TASK GOAL: Transcribe all of the material exactly, except for its pictures.

DATASET CONTENT:

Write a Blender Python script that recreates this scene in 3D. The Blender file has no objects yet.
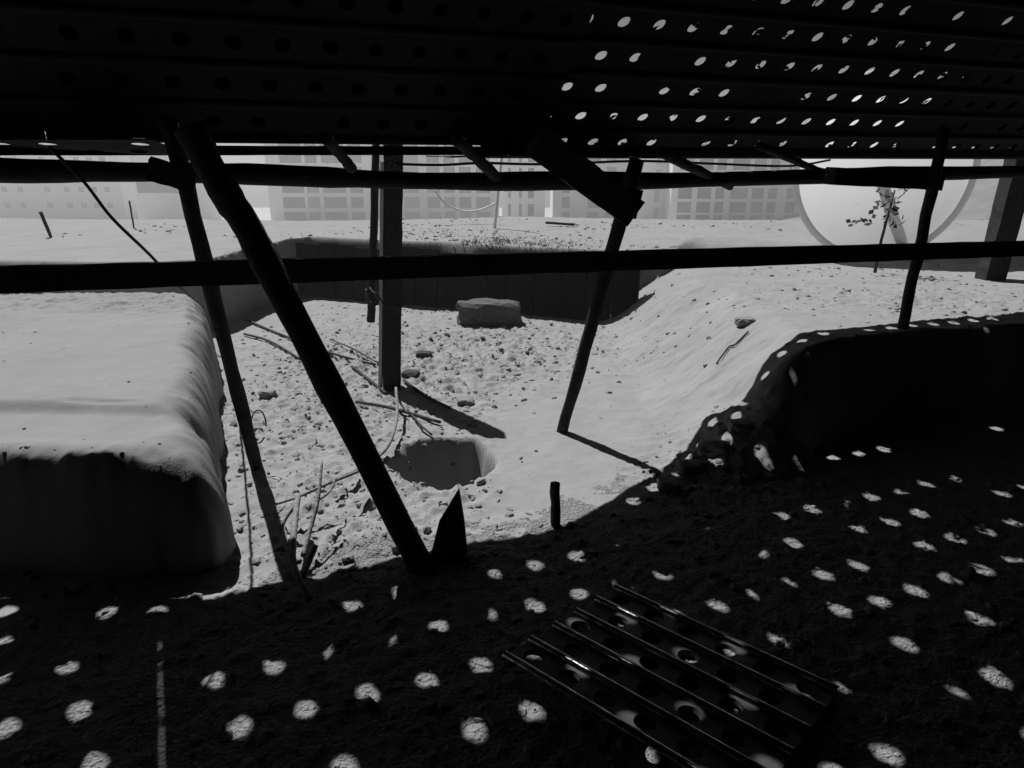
import bpy, bmesh, math, random
import numpy as np
from mathutils import Vector, Matrix

R = math.radians
scene = bpy.context.scene
col = scene.collection

# ------------------------------------------------------------------ camera, sky, sun, exposure
CAM = Vector((0.0, 0.0, 1.15))
PITCH = R(17.6)
FPX = 700.0
cam_data = bpy.data.cameras.new('camera')
cam_data.sensor_width = 36.0
cam_data.lens = 36.0 * FPX / 1024.0
cam_data.clip_start = 0.02
cam_data.clip_end = 5000
cam = bpy.data.objects.new('camera', cam_data)
cam.location = CAM
cam.rotation_euler = (R(90) - PITCH, 0, 0)
col.objects.link(cam)
scene.camera = cam

SUN_AZ, SUN_EL = R(-35), R(55)          # clockwise from straight ahead, so left of the view
TO_SUN = Vector((math.sin(SUN_AZ) * math.cos(SUN_EL), math.cos(SUN_AZ) * math.cos(SUN_EL), math.sin(SUN_EL)))
world = bpy.data.worlds.new('World')
scene.world = world
world.use_nodes = True
wt = world.node_tree
bg = wt.nodes['Background']
sky = wt.nodes.new('ShaderNodeTexSky')
sky.sky_type = 'NISHITA'
sky.sun_disc = False
sky.sun_elevation = SUN_EL
sky.sun_rotation = SUN_AZ
sky.air_density = 0.26
sky.dust_density = 0.2
bw = wt.nodes.new('ShaderNodeRGBToBW')   # the photograph is black and white
wt.links.new(sky.outputs[0], bw.inputs[0])
wt.links.new(bw.outputs[0], bg.inputs[0])
bg.inputs[1].default_value = 0.05

sun_data = bpy.data.lights.new('sun', 'SUN')
sun_data.energy = 5.0
sun_data.angle = R(0.5)
sun_data.color = (1.0, 0.99, 0.985)
sun = bpy.data.objects.new('sun', sun_data)
sun.rotation_euler = TO_SUN.to_track_quat('Z', 'Y').to_euler()
sun.location = (-4, 6, 9)
col.objects.link(sun)

vs = scene.view_settings
vs.view_transform = 'Standard'
vs.look = 'None'
vs.gamma = 1.0
vs.use_curve_mapping = False
vs.exposure = 0.30
scene.cycles.max_bounces = 6
scene.cycles.diffuse_bounces = 1
scene.cycles.volume_bounces = 0
scene.cycles.use_denoising = True

# ------------------------------------------------------------------ helpers
cp, sp_ = math.cos(PITCH), math.sin(PITCH)
UH = Vector((0.934, 0.357, 0)).normalized()      # along the eave
WH = Vector((-0.357, 0.934, 0)).normalized()     # away from the shelter
def ray(px, py):
    a, b = (px - 512) / FPX, -(py - 384) / FPX
    return Vector((a, cp + b * sp_, -sp_ + b * cp))
def at_w(px, py, w):                              # point on the vertical plane w metres out
    r = ray(px, py); return CAM + r * (w / r.dot(WH))
def at_z(px, py, z):
    r = ray(px, py); return CAM + r * ((z - CAM.z) / r.z)
def at_y(px, py, y):
    r = ray(px, py); return CAM + r * (y / r.y)
def uw(u, w, z):
    v = UH * u + WH * w; return Vector((v.x, v.y, z))

def hash2(ix, iy, seed):
    n = (ix * 374761393 + iy * 668265263 + seed * 1442695041) & 0x7fffffff
    n = ((n ^ (n >> 13)) * 1274126177) & 0x7fffffff
    n = n ^ (n >> 16)
    return (n & 0xffff) / 65535.0
def vnoise(x, y, seed=0):
    ix, iy = np.floor(x).astype(np.int64), np.floor(y).astype(np.int64)
    fx, fy = x - ix, y - iy
    fx, fy = fx * fx * (3 - 2 * fx), fy * fy * (3 - 2 * fy)
    a, b = hash2(ix, iy, seed), hash2(ix + 1, iy, seed)
    c, d = hash2(ix, iy + 1, seed), hash2(ix + 1, iy + 1, seed)
    return (a * (1 - fx) + b * fx) * (1 - fy) + (c * (1 - fx) + d * fx) * fy - 0.5
def fbm(x, y, f, seed=0, octs=4, gain=0.5):
    s, a = 0.0, 1.0
    for k in range(octs):
        s = s + a * vnoise(x * f + 13.7 * k, y * f + 7.1 * k, seed + k)
        f *= 2.03; a *= gain
    return s
def sst(e0, e1, x):
    t = np.clip((x - e0) / (e1 - e0), 0, 1); return t * t * (3 - 2 * t)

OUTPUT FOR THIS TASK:
Write a Blender Python script that recreates this scene in 3D. The Blender file has no objects yet.
import bpy, bmesh, math, random
import numpy as np
from mathutils import Vector, Matrix

R = math.radians
scene = bpy.context.scene
col = scene.collection

# ------------------------------------------------------------------ camera, sky, sun, exposure
CAM = Vector((0.0, 0.0, 1.15))
PITCH = R(17.6)
FPX = 700.0
cam_data = bpy.data.cameras.new('camera')
cam_data.sensor_width = 36.0
cam_data.lens = 36.0 * FPX / 1024.0
cam_data.clip_start = 0.02
cam_data.clip_end = 5000
cam = bpy.data.objects.new('camera', cam_data)
cam.location = CAM
cam.rotation_euler = (R(90) - PITCH, 0, 0)
col.objects.link(cam)
scene.camera = cam

SUN_AZ, SUN_EL = R(-35), R(55)          # clockwise from straight ahead, so left of the view
TO_SUN = Vector((math.sin(SUN_AZ) * math.cos(SUN_EL), math.cos(SUN_AZ) * math.cos(SUN_EL), math.sin(SUN_EL)))
world = bpy.data.worlds.new('World')
scene.world = world
world.use_nodes = True
wt = world.node_tree
bg = wt.nodes['Background']
sky = wt.nodes.new('ShaderNodeTexSky')
sky.sky_type = 'NISHITA'
sky.sun_disc = False
sky.sun_elevation = SUN_EL
sky.sun_rotation = SUN_AZ
sky.air_density = 0.26
sky.dust_density = 0.2
bw = wt.nodes.new('ShaderNodeRGBToBW')   # the photograph is black and white
wt.links.new(sky.outputs[0], bw.inputs[0])
wt.links.new(bw.outputs[0], bg.inputs[0])
bg.inputs[1].default_value = 0.05

sun_data = bpy.data.lights.new('sun', 'SUN')
sun_data.energy = 5.0
sun_data.angle = R(0.5)
sun_data.color = (1.0, 0.99, 0.985)
sun = bpy.data.objects.new('sun', sun_data)
sun.rotation_euler = TO_SUN.to_track_quat('Z', 'Y').to_euler()
sun.location = (-4, 6, 9)
col.objects.link(sun)

vs = scene.view_settings
vs.view_transform = 'Standard'
vs.look = 'None'
vs.gamma = 1.0
vs.use_curve_mapping = False
vs.exposure = 0.30
scene.cycles.max_bounces = 6
scene.cycles.diffuse_bounces = 1
scene.cycles.volume_bounces = 0
scene.cycles.use_denoising = True

# ------------------------------------------------------------------ helpers
cp, sp_ = math.cos(PITCH), math.sin(PITCH)
UH = Vector((0.934, 0.357, 0)).normalized()      # along the eave
WH = Vector((-0.357, 0.934, 0)).normalized()     # away from the shelter
def ray(px, py):
    a, b = (px - 512) / FPX, -(py - 384) / FPX
    return Vector((a, cp + b * sp_, -sp_ + b * cp))
def at_w(px, py, w):                              # point on the vertical plane w metres out
    r = ray(px, py); return CAM + r * (w / r.dot(WH))
def at_z(px, py, z):
    r = ray(px, py); return CAM + r * ((z - CAM.z) / r.z)
def at_y(px, py, y):
    r = ray(px, py); return CAM + r * (y / r.y)
def uw(u, w, z):
    v = UH * u + WH * w; return Vector((v.x, v.y, z))

def hash2(ix, iy, seed):
    n = (ix * 374761393 + iy * 668265263 + seed * 1442695041) & 0x7fffffff
    n = ((n ^ (n >> 13)) * 1274126177) & 0x7fffffff
    n = n ^ (n >> 16)
    return (n & 0xffff) / 65535.0
def vnoise(x, y, seed=0):
    ix, iy = np.floor(x).astype(np.int64), np.floor(y).astype(np.int64)
    fx, fy = x - ix, y - iy
    fx, fy = fx * fx * (3 - 2 * fx), fy * fy * (3 - 2 * fy)
    a, b = hash2(ix, iy, seed), hash2(ix + 1, iy, seed)
    c, d = hash2(ix, iy + 1, seed), hash2(ix + 1, iy + 1, seed)
    return (a * (1 - fx) + b * fx) * (1 - fy) + (c * (1 - fx) + d * fx) * fy - 0.5
def fbm(x, y, f, seed=0, octs=4, gain=0.5):
    s, a = 0.0, 1.0
    for k in range(octs):
        s = s + a * vnoise(x * f + 13.7 * k, y * f + 7.1 * k, seed + k)
        f *= 2.03; a *= gain
    return s
def sst(e0, e1, x):
    t = np.clip((x - e0) / (e1 - e0), 0, 1); return t * t * (3 - 2 * t)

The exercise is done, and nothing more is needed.